What the task requires:
Print word for word the first line of the listing below and every line after it, through the line with "are in bays". Leave out the pictures and the rest.

Dataset extract:
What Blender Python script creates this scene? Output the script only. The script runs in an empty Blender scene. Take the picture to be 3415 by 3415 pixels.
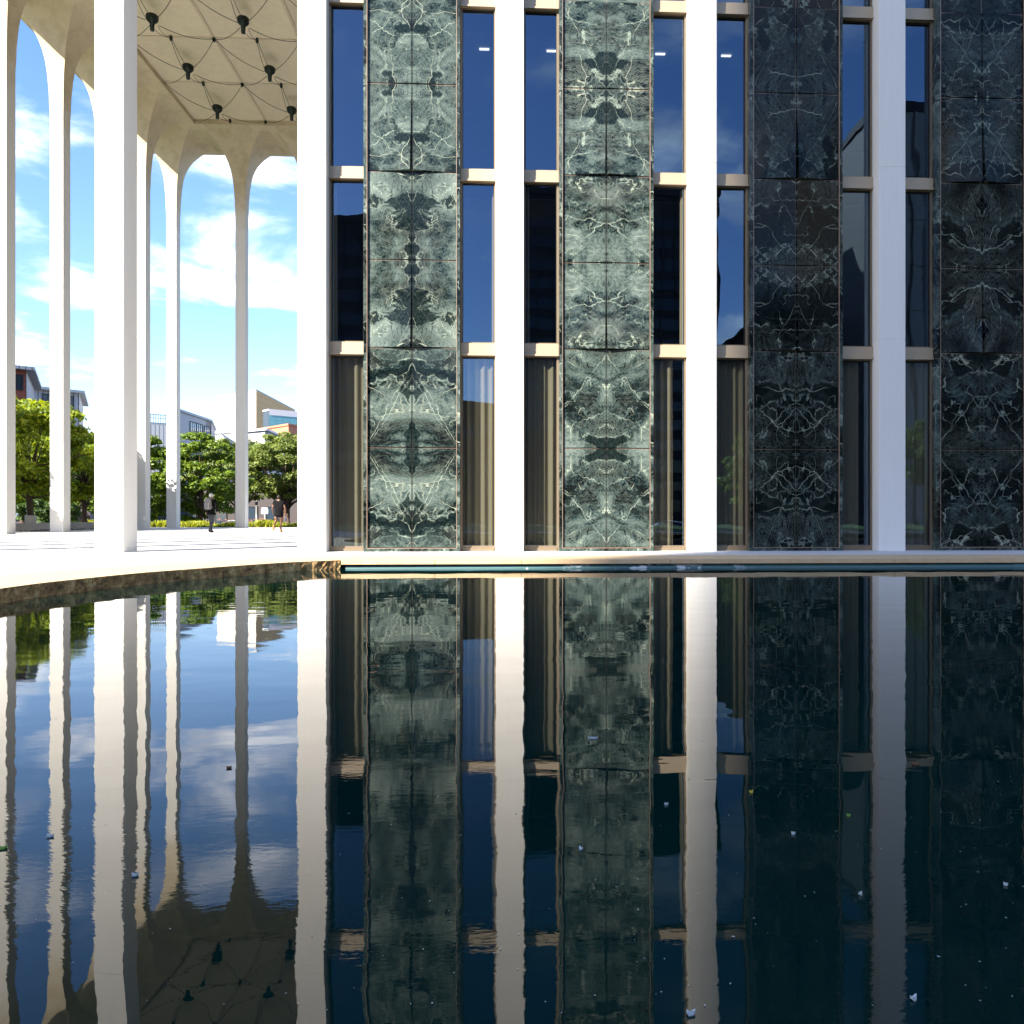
import bpy, bmesh, math, random
import numpy as np
from mathutils import Vector, Matrix, geometry
sc = bpy.context.scene
COL = sc.collection
R = math.radians
S = 4.3                       # one structural bay in metres; all layout numbers below are in bays

# ------------------------------------------------------------------ camera
PSI = 0.0472
cam = bpy.data.cameras.new("camera"); cam_o = bpy.data.objects.new("camera", cam); COL.objects.link(cam_o)
cam.sensor_width = 36; cam.sensor_fit = 'HORIZONTAL'; cam.lens = 2673.4/3415*36
cam.shift_x = (1707.5-1831.2)/3415; cam.shift_y = (1718.6-1707.5)/3415
cam.clip_start = 0.1; cam.clip_end = 4000
cam_o.location = (2.0792*S, -4.1073*S, 0.1859*S); cam_o.rotation_euler = (R(90), 0, -PSI)
sc.camera = cam_o
# ------------------------------------------------------------------ light
SUN_AZ, SUN_EL = R(46), R(34.0)          # azimuth measured from the wall normal towards the left
w = bpy.data.worlds.new("World"); sc.world = w; w.use_nodes = True
nt = w.node_tree; N = nt.nodes; Lk = nt.links; N.clear()
out = N.new('ShaderNodeOutputWorld'); bg = N.new('ShaderNodeBackground')
sky = N.new('ShaderNodeTexSky'); sky.sky_type = 'NISHITA'; sky.sun_disc = False
sky.sun_elevation = SUN_EL; sky.sun_rotation = math.pi + SUN_AZ
sky.air_density = 1.0; sky.dust_density = 0.4; sky.ozone_density = 2.2
SKY_STRENGTH = 0.115
tc = N.new('ShaderNodeTexCoord'); sep = N.new('ShaderNodeSeparateXYZ'); Lk.new(tc.outputs['Generated'], sep.inputs[0])
def wmath(op, a, b=None, clamp=False):
    n = N.new('ShaderNodeMath'); n.operation = op; n.use_clamp = clamp
    for i, v in enumerate((a, b)):
        if v is None: continue
        if isinstance(v, (int, float)): n.inputs[i].default_value = v
        else: Lk.new(v, n.inputs[i])
    return n.outputs[0]
zz = wmath('MAXIMUM', wmath('ADD', sep.outputs[2], 0.12), 0.06)
comb = N.new('ShaderNodeCombineXYZ')
Lk.new(wmath('ADD', wmath('DIVIDE', sep.outputs[0], zz), 17.3), comb.inputs[0]); Lk.new(wmath('DIVIDE', sep.outputs[1], zz), comb.inputs[1])
cn = N.new('ShaderNodeTexNoise'); cn.inputs['Scale'].default_value = 1.9; cn.inputs['Detail'].default_value = 9; cn.inputs['Roughness'].default_value = 0.56; cn.inputs['Distortion'].default_value = 0.25
Lk.new(comb.outputs[0], cn.inputs['Vector'])
cr = N.new('ShaderNodeValToRGB'); cr.color_ramp.elements[0].position = 0.50; cr.color_ramp.elements[1].position = 0.72
cr.color_ramp.elements[0].color = (0,0,0,1); cr.color_ramp.elements[1].color = (1,1,1,1); cr.color_ramp.interpolation = 'EASE'
Lk.new(cn.outputs['Fac'], cr.inputs[0])
cc = N.new('ShaderNodeTexNoise'); cc.inputs['Scale'].default_value = 2.7; cc.inputs['Detail'].default_value = 5
Lk.new(comb.outputs[0], cc.inputs['Vector'])
ccr = N.new('ShaderNodeValToRGB'); ccr.color_ramp.elements[0].position = 0.3; ccr.color_ramp.elements[1].position = 0.7
ccr.color_ramp.elements[0].color = (3.2,3.3,3.6,1); ccr.color_ramp.elements[1].color = (9.0,9.0,9.2,1)
Lk.new(cc.outputs['Fac'], ccr.inputs[0])
hs = N.new('ShaderNodeHueSaturation'); hs.inputs['Saturation'].default_value = 1.16; hs.inputs['Value'].default_value = 0.90
Lk.new(sky.outputs[0], hs.inputs['Color'])
mx = N.new('ShaderNodeMixRGB'); Lk.new(wmath('MULTIPLY', cr.outputs[0], 0.85), mx.inputs[0]); tint = N.new('ShaderNodeMixRGB'); tint.blend_type = 'MULTIPLY'; tint.inputs[0].default_value = 1; tint.inputs[2].default_value = (0.94,0.89,0.97,1); Lk.new(hs.outputs[0], tint.inputs[1]); Lk.new(tint.outputs[0], mx.inputs[1]); Lk.new(ccr.outputs[0], mx.inputs[2])
Lk.new(mx.outputs[0], bg.inputs[0]); bg.inputs[1].default_value = SKY_STRENGTH; Lk.new(bg.outputs[0], out.inputs[0])
sun = bpy.data.lights.new("sun", 'SUN'); sun.energy = 4.4; sun.angle = R(0.53); sun.color = (1.0, 0.93, 0.82)
sun_o = bpy.data.objects.new("sun", sun); COL.objects.link(sun_o)
sd = Vector((-math.sin(SUN_AZ)*math.cos(SUN_EL), -math.cos(SUN_AZ)*math.cos(SUN_EL), math.sin(SUN_EL)))
sun_o.rotation_euler = sd.to_track_quat('Z', 'Y').to_euler(); sun_o.location = (-60, -60, 60)
sc.view_settings.view_transform = 'Standard'; sc.view_settings.look = 'None'; sc.view_settings.gamma = 1
sc.view_settings.use_curve_mapping = False
sc.view_settings.exposure = 1.93
sc.render.engine = 'CYCLES'
sc.cycles.max_bounces = 8; sc.cycles.diffuse_bounces = 4; sc.cycles.glossy_bounces = 5
sc.cycles.transparent_max_bounces = 12; sc.cycles.caustics_reflective = False; sc.cycles.caustics_refractive = False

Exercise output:
What Blender Python script creates this scene? Output the script only. The script runs in an empty Blender scene. Take the picture to be 3415 by 3415 pixels.
import bpy, bmesh, math, random
import numpy as np
from mathutils import Vector, Matrix, geometry
sc = bpy.context.scene
COL = sc.collection
R = math.radians
S = 4.3                       # one structural bay in metres; all layout numbers below are in bays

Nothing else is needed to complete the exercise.